(Input data):
>>
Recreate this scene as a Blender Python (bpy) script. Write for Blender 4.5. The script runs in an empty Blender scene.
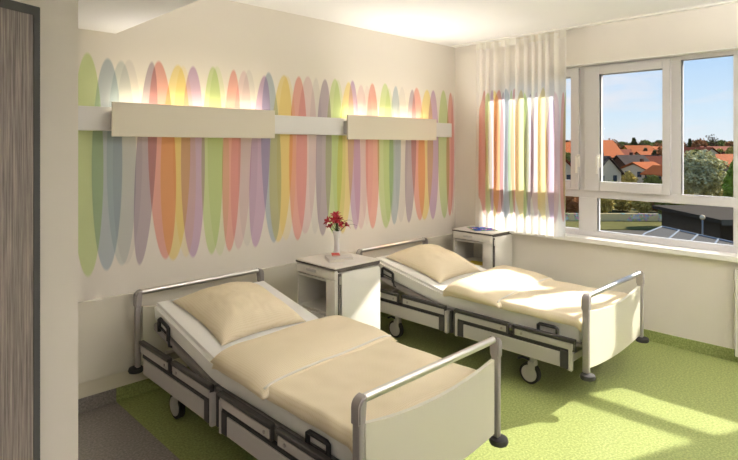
<<
>>
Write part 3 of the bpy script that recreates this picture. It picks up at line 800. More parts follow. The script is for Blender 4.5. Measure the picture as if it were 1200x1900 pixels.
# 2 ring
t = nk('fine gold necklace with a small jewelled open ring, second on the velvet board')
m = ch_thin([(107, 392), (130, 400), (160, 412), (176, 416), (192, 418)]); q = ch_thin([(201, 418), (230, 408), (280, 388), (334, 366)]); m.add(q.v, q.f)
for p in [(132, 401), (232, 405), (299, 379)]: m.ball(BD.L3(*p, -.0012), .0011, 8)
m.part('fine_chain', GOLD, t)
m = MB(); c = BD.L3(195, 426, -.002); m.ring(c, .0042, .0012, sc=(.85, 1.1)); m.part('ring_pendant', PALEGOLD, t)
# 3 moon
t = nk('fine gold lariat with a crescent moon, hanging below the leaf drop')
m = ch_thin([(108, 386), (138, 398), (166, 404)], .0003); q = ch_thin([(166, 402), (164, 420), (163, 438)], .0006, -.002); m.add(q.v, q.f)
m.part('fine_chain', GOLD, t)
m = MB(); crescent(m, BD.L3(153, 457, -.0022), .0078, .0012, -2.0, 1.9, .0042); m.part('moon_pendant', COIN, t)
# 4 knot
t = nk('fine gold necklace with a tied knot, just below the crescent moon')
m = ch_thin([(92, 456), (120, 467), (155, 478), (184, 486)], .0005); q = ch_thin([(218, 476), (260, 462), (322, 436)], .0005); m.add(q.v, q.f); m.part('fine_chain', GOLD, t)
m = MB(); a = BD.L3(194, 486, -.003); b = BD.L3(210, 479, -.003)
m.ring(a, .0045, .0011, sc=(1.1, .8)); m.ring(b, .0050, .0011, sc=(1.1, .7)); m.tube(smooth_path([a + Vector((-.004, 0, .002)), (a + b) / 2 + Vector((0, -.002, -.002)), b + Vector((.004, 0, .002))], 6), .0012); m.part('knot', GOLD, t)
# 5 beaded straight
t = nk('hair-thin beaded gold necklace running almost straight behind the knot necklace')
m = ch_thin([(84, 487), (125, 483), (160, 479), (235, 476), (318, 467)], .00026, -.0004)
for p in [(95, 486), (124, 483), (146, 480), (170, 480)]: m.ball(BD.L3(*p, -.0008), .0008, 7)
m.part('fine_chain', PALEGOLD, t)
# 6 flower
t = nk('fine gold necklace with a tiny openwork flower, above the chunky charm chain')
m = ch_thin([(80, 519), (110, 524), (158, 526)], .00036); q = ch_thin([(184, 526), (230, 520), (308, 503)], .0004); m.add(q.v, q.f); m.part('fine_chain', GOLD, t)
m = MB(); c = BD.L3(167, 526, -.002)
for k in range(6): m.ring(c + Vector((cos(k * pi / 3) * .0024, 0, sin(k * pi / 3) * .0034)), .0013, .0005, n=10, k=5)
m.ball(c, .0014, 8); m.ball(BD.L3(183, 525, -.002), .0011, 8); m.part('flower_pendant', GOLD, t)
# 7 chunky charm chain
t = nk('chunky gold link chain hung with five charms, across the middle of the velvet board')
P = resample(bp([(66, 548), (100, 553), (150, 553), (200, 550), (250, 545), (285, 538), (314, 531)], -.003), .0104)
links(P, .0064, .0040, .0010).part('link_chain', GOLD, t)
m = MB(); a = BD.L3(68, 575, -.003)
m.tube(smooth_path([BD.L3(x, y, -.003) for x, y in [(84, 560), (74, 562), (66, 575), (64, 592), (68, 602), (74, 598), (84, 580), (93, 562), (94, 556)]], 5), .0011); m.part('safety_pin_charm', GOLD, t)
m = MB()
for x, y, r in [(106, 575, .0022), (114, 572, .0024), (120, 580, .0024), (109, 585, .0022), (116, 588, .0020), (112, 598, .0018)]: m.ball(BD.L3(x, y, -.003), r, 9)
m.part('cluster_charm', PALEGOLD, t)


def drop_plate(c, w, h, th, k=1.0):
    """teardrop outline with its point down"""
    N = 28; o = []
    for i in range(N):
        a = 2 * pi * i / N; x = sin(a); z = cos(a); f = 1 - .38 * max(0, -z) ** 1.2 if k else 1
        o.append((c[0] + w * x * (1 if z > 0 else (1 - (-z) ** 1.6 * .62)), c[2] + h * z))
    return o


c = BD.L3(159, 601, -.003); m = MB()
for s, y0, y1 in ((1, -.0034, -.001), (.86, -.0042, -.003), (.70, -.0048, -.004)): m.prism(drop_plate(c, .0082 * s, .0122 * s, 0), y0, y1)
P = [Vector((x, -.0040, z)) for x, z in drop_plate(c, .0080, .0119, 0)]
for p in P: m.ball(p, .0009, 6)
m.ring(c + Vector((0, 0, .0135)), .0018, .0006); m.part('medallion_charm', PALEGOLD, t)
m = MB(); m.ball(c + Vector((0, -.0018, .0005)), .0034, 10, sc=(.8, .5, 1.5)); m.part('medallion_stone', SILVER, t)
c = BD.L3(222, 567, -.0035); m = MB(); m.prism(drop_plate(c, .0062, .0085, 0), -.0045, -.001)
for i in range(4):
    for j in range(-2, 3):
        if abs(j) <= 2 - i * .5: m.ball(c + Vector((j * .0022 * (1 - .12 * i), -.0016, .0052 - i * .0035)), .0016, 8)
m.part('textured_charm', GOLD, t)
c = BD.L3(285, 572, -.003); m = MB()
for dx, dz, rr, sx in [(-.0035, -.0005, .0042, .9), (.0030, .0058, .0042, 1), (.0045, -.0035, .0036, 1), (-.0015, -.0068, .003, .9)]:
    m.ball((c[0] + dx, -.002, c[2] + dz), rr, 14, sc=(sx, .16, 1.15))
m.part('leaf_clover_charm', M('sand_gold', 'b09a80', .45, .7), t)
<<
(What the task asks): Report only how many lines of the listing hold the word "script".

(Reply): 2